> THE EXERCISE: Review the lines that follow and copy each one that contains the word "Write".

> GIVEN RECORDS:
..............................

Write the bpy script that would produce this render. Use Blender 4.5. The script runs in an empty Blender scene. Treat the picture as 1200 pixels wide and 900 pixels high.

..............................

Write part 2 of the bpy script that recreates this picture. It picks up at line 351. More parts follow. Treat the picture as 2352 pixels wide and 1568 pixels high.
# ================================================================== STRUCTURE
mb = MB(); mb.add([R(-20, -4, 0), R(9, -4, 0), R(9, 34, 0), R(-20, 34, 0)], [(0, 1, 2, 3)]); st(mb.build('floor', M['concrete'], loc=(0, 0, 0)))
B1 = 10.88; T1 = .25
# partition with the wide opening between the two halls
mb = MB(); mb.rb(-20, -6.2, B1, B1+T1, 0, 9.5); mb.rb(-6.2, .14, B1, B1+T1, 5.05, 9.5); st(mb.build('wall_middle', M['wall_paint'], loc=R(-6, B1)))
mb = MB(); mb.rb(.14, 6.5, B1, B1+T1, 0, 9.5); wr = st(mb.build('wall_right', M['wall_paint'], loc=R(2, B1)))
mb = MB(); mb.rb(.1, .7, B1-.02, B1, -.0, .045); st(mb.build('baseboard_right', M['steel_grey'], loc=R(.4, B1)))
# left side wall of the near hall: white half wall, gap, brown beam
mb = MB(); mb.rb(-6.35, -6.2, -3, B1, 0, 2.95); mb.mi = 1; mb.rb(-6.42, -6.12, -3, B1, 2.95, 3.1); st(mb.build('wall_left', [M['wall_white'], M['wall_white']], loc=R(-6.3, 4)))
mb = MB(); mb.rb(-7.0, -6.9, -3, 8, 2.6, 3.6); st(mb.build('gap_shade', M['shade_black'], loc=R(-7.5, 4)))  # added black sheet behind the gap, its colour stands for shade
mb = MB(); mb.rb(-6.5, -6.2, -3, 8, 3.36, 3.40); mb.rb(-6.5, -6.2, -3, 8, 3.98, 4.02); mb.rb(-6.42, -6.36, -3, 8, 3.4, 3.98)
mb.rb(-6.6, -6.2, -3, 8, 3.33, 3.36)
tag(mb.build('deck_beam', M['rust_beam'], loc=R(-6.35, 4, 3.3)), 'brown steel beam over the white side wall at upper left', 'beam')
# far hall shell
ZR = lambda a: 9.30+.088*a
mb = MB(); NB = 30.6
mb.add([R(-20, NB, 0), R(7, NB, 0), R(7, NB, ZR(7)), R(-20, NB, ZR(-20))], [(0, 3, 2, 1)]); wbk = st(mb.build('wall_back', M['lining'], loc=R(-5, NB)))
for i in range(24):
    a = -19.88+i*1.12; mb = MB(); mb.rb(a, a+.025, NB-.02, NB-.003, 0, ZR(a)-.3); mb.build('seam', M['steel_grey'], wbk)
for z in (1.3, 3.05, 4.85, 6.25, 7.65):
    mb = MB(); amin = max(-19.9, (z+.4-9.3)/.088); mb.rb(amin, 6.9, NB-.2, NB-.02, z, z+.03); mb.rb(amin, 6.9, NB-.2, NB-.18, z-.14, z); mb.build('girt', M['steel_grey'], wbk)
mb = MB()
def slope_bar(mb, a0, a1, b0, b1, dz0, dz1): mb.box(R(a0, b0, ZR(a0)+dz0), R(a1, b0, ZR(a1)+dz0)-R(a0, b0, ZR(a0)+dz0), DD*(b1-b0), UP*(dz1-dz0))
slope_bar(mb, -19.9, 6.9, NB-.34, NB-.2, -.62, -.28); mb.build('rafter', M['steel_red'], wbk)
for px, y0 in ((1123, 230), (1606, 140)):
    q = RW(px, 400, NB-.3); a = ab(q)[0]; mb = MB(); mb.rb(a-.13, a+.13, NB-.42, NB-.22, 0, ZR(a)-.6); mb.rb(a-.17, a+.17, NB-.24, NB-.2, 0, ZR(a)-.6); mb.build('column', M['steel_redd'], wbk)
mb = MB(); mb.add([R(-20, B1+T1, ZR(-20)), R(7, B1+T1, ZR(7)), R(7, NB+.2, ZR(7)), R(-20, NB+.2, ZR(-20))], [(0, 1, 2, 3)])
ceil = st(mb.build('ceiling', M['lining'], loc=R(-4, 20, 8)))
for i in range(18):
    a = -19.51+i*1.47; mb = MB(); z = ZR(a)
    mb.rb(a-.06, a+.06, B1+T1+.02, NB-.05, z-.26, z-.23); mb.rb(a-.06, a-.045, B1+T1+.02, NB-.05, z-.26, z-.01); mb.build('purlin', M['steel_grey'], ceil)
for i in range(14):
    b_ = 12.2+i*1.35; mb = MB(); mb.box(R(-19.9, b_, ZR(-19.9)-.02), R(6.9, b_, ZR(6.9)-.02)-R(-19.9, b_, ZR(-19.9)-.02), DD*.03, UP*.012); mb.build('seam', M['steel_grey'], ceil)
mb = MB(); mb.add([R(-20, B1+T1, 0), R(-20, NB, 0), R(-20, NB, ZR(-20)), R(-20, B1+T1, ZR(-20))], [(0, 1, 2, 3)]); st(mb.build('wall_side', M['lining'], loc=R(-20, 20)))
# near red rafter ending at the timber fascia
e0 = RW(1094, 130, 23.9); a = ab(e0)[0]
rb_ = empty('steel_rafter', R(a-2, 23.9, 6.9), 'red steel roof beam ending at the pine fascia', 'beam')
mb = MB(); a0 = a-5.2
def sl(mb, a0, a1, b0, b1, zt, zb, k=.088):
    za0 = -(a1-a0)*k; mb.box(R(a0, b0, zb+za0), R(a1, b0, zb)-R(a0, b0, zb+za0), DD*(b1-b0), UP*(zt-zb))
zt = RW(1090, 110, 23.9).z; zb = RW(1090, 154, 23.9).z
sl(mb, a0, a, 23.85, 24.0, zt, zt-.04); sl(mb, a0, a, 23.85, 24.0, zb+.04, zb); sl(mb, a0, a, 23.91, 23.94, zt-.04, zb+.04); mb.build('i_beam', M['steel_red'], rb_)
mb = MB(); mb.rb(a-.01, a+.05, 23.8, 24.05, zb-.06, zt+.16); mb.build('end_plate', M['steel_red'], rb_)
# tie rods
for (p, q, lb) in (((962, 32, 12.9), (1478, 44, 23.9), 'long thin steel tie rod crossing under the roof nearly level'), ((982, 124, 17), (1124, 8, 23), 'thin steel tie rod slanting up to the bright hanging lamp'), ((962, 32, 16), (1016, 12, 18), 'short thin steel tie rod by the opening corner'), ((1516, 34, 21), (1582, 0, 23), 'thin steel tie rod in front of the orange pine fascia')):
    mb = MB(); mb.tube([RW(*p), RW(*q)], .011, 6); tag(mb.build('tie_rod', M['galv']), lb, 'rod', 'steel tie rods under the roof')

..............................

> THE ANSWER:
Write the bpy script that would produce this render. Use Blender 4.5. The script runs in an empty Blender scene. Treat the picture as 1200 pixels wide and 900 pixels high.
Write part 2 of the bpy script that recreates this picture. It picks up at line 351. More parts follow. Treat the picture as 2352 pixels wide and 1568 pixels high.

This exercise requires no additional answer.